Items from a data source:
===
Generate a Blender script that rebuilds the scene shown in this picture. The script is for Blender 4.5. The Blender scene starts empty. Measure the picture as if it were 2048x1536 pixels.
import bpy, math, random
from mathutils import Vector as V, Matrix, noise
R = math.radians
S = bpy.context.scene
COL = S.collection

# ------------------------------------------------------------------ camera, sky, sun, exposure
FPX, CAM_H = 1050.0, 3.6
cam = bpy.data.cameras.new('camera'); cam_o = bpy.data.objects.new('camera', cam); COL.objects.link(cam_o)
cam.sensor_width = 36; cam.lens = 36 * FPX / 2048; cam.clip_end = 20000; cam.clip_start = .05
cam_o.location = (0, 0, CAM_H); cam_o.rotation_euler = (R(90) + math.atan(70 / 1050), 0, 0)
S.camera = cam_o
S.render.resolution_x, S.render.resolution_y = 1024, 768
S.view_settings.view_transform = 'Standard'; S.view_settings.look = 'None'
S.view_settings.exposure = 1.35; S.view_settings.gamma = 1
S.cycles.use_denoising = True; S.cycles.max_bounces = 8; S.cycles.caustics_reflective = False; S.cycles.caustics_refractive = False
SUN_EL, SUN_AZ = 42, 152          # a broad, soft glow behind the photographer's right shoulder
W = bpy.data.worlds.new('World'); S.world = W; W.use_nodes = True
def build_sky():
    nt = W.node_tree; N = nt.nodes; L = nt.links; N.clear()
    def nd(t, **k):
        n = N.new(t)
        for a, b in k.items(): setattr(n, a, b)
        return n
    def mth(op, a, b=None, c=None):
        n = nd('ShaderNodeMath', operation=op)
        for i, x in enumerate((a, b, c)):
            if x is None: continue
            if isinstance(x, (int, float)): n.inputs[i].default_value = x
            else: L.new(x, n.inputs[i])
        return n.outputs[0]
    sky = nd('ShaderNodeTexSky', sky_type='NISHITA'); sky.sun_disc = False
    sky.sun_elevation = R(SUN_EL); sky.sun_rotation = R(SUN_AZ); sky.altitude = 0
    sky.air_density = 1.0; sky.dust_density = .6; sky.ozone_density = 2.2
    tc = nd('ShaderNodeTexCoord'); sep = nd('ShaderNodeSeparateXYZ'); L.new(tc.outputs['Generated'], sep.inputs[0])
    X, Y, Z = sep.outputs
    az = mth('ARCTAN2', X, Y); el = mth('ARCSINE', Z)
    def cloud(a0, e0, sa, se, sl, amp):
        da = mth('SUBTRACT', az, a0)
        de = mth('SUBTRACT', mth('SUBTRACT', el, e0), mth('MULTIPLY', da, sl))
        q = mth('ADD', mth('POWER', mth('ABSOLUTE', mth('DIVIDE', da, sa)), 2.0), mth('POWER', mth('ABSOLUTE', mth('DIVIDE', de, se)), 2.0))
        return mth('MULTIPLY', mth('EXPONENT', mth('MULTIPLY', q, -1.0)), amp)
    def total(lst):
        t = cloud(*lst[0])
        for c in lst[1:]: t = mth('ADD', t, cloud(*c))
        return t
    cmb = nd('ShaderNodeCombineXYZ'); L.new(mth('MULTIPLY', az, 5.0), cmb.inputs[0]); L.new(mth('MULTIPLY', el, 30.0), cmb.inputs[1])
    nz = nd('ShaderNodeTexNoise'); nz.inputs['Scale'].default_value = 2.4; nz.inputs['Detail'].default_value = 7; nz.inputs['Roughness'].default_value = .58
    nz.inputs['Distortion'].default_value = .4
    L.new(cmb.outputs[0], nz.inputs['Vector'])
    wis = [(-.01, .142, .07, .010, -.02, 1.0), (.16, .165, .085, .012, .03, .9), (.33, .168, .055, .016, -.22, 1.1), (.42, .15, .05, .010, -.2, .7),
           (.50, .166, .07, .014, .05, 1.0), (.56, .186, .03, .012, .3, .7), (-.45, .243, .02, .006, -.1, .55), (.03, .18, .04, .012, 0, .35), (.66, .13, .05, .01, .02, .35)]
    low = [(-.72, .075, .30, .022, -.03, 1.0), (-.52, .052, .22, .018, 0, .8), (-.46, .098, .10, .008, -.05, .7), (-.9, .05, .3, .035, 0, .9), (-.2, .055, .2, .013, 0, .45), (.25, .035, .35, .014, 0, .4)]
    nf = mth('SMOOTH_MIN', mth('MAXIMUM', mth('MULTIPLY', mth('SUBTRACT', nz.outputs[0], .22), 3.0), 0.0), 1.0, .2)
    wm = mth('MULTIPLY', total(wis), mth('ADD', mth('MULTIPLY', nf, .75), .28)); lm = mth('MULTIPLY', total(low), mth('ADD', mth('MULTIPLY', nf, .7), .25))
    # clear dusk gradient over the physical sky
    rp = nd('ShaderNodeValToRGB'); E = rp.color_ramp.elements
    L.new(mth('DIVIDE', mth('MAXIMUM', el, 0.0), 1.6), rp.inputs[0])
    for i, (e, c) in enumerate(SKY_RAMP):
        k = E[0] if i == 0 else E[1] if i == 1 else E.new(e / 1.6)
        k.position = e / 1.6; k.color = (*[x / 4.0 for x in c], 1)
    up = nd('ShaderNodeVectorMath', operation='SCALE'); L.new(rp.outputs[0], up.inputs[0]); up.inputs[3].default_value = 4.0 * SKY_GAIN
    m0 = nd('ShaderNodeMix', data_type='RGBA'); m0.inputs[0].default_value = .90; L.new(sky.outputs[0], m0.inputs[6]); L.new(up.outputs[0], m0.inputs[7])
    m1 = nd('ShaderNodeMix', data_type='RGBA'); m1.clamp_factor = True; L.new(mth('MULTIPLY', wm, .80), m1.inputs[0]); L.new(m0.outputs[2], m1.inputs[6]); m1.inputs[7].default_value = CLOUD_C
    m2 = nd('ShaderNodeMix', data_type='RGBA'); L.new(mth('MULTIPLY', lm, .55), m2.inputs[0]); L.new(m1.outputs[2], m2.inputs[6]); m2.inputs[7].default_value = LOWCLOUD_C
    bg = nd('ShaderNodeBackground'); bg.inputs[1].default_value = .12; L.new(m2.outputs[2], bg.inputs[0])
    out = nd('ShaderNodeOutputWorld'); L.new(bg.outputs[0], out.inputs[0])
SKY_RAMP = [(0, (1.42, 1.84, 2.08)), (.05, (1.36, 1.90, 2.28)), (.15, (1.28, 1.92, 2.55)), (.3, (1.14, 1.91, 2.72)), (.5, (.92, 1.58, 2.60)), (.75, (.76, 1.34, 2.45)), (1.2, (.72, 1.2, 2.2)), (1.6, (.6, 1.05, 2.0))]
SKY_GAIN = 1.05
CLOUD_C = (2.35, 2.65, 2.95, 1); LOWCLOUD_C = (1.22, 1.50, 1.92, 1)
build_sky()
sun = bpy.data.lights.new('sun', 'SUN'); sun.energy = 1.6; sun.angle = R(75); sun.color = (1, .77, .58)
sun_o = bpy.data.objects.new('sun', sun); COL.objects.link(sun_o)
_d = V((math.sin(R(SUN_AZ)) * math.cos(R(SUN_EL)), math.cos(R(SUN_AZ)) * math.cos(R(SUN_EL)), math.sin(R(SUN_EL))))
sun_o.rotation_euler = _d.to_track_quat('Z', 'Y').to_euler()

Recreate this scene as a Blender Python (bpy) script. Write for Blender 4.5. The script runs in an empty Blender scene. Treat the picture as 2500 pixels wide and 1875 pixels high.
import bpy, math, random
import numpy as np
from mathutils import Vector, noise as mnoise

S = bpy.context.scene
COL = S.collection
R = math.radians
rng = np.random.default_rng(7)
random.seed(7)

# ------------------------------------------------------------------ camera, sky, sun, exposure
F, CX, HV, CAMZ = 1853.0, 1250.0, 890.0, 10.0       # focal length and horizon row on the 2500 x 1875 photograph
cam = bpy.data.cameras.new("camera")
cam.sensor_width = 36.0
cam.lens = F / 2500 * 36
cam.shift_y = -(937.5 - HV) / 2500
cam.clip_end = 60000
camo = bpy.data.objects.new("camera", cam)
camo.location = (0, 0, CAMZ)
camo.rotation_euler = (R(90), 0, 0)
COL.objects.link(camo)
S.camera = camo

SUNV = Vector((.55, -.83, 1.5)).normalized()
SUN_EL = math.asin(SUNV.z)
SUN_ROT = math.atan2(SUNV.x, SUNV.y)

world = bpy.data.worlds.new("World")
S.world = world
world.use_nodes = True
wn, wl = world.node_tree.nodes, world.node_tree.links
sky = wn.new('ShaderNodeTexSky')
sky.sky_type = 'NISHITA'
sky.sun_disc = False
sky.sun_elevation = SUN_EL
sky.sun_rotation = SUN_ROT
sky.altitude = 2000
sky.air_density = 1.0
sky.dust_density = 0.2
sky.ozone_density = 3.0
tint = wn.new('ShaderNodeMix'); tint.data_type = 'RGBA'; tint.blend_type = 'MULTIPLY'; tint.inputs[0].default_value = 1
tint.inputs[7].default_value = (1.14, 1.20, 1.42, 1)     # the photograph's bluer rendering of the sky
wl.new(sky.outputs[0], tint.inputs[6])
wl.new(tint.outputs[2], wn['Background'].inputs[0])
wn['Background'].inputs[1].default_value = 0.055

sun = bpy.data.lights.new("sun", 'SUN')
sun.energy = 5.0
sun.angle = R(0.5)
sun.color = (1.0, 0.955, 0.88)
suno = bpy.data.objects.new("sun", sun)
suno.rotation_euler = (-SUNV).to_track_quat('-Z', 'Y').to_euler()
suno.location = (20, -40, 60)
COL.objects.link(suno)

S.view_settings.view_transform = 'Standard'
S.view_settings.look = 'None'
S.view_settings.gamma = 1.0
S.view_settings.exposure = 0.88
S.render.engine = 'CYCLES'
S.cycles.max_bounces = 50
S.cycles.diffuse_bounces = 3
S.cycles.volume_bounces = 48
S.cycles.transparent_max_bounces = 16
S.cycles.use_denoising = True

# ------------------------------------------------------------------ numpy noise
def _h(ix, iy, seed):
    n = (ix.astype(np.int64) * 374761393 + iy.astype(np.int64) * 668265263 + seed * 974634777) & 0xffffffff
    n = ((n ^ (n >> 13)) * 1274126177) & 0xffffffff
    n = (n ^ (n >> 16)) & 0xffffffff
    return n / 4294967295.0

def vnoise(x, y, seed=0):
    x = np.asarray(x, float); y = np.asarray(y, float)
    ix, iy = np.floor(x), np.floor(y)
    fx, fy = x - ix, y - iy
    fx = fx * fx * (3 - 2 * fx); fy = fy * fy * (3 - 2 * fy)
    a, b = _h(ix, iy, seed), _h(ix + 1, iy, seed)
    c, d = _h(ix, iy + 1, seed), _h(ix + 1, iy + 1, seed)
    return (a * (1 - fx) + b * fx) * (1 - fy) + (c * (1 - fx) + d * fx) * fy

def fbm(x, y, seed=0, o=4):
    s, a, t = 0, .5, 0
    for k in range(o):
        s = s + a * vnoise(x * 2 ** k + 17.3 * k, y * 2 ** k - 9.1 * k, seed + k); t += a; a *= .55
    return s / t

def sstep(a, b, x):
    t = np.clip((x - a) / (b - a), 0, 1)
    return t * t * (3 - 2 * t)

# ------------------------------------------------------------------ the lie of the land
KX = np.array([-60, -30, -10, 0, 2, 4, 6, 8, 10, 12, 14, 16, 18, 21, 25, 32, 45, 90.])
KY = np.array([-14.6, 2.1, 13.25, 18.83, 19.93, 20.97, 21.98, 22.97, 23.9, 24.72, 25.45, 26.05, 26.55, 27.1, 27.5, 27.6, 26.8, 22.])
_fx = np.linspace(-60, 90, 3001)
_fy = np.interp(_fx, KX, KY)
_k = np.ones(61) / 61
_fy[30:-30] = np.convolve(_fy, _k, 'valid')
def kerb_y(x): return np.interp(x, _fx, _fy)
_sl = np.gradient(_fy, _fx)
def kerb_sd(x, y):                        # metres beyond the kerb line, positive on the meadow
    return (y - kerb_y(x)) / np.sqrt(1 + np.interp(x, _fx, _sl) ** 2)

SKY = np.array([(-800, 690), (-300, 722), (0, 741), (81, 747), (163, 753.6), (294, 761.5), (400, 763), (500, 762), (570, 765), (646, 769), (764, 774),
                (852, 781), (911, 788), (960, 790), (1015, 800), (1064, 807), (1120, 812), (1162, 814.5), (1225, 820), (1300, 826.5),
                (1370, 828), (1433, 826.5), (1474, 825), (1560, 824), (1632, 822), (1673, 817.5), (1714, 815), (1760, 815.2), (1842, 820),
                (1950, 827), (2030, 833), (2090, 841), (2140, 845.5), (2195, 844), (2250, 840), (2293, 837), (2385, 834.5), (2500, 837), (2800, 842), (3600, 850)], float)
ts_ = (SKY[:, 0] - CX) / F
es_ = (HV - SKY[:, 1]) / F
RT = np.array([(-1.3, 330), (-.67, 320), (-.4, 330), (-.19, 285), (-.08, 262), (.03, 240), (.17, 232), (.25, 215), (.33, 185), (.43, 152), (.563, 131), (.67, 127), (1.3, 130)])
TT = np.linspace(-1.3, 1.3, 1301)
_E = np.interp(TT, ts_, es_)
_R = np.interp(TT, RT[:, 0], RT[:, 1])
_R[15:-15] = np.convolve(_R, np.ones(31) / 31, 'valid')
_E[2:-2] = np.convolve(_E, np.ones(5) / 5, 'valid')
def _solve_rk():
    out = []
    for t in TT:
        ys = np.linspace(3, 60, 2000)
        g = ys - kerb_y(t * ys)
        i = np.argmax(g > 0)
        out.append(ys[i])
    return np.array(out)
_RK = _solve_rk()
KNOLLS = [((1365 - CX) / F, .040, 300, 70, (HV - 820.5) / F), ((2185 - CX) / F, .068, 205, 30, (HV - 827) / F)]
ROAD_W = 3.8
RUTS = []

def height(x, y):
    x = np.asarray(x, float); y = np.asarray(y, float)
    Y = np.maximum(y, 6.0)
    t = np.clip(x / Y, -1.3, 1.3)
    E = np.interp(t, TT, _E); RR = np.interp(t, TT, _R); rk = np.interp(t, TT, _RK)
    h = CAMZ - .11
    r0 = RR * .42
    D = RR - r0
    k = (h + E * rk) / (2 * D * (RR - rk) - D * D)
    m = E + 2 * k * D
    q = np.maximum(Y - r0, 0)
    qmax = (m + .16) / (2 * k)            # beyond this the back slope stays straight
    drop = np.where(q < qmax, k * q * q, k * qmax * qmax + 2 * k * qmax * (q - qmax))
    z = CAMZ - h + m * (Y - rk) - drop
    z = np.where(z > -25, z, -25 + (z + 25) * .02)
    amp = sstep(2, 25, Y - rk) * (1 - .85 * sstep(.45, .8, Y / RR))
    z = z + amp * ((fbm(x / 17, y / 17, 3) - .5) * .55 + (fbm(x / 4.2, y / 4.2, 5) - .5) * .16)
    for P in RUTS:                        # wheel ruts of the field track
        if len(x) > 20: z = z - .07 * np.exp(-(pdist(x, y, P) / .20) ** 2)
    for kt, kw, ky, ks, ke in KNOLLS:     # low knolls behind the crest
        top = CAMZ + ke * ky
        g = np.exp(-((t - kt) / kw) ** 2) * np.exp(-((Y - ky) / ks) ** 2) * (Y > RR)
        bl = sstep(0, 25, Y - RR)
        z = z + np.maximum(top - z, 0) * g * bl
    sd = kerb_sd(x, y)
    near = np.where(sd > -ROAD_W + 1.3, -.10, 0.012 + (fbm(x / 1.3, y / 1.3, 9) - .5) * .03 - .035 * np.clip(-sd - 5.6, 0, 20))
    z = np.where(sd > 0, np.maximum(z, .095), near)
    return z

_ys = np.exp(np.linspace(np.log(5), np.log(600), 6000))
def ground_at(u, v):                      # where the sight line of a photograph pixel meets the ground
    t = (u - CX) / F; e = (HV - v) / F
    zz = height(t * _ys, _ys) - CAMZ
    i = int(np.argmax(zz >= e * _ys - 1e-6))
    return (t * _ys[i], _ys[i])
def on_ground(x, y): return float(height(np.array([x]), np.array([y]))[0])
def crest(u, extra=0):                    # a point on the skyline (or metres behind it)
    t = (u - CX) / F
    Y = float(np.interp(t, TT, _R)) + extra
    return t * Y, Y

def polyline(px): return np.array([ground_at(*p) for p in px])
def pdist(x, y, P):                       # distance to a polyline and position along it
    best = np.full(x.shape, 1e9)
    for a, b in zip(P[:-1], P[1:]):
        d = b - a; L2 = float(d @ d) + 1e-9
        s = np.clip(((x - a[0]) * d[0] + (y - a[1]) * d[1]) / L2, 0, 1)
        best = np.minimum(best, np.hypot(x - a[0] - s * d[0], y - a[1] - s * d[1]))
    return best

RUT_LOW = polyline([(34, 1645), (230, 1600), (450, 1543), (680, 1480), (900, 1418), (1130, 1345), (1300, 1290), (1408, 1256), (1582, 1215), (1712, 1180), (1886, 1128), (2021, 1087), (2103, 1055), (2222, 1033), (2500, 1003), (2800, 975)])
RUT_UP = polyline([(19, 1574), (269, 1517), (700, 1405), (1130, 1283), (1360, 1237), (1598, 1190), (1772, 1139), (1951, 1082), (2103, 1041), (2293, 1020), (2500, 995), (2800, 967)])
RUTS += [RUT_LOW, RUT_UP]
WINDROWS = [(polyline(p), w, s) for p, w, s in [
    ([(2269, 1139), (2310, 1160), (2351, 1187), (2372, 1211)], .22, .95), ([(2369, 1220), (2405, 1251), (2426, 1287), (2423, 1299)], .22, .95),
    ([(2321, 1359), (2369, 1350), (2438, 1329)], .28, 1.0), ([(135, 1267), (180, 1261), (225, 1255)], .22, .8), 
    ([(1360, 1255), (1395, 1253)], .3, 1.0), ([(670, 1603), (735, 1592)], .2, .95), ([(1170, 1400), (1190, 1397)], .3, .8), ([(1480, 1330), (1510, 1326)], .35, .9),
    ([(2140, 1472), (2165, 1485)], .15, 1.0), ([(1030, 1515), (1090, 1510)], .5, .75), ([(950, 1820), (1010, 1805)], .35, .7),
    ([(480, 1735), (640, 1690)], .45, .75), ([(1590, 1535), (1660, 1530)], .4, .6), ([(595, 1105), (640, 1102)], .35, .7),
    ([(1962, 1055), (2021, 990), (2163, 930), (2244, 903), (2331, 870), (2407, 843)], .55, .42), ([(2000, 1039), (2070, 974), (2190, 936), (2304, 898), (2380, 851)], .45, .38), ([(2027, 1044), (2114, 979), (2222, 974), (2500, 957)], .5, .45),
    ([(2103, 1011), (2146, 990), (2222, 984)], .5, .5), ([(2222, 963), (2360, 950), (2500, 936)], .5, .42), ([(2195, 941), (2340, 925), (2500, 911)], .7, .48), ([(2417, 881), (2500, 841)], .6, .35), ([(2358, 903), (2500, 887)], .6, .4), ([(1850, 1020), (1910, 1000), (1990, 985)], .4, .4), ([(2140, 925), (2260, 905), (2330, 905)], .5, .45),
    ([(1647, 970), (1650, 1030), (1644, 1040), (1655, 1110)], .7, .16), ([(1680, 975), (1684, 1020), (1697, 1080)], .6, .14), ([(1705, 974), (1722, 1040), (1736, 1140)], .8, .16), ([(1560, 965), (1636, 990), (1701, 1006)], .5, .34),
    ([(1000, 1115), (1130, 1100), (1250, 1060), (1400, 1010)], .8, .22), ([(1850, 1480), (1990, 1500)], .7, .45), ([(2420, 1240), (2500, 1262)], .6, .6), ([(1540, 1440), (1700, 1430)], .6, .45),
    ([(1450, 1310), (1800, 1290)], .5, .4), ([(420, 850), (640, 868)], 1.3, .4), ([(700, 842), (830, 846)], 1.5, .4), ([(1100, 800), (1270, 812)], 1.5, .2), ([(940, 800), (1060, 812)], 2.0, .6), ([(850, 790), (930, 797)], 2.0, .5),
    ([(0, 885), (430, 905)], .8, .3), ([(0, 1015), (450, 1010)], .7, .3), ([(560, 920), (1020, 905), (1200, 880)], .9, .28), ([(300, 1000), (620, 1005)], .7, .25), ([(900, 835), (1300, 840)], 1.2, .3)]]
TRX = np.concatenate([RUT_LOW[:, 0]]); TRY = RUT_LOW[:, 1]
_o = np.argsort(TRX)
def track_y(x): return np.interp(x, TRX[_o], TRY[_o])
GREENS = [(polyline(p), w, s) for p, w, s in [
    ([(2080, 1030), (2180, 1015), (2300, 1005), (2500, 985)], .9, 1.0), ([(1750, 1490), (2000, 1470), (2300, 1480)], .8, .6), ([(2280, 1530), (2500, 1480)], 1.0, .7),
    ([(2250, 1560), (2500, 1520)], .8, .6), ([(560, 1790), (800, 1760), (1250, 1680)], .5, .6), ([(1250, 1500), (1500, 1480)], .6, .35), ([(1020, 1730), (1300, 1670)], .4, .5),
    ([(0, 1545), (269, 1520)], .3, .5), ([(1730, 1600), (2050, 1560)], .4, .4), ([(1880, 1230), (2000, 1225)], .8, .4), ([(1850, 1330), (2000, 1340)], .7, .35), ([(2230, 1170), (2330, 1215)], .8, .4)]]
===
### [To do]
Copy out exactly the lines running from the one with "Recreate this scene" to the one with "random.seed(7)", including both ends, and nothing more.

### [Solution for this problem]
Recreate this scene as a Blender Python (bpy) script. Write for Blender 4.5. The script runs in an empty Blender scene. Treat the picture as 2500 pixels wide and 1875 pixels high.
import bpy, math, random
import numpy as np
from mathutils import Vector, noise as mnoise

S = bpy.context.scene
COL = S.collection
R = math.radians
rng = np.random.default_rng(7)
random.seed(7)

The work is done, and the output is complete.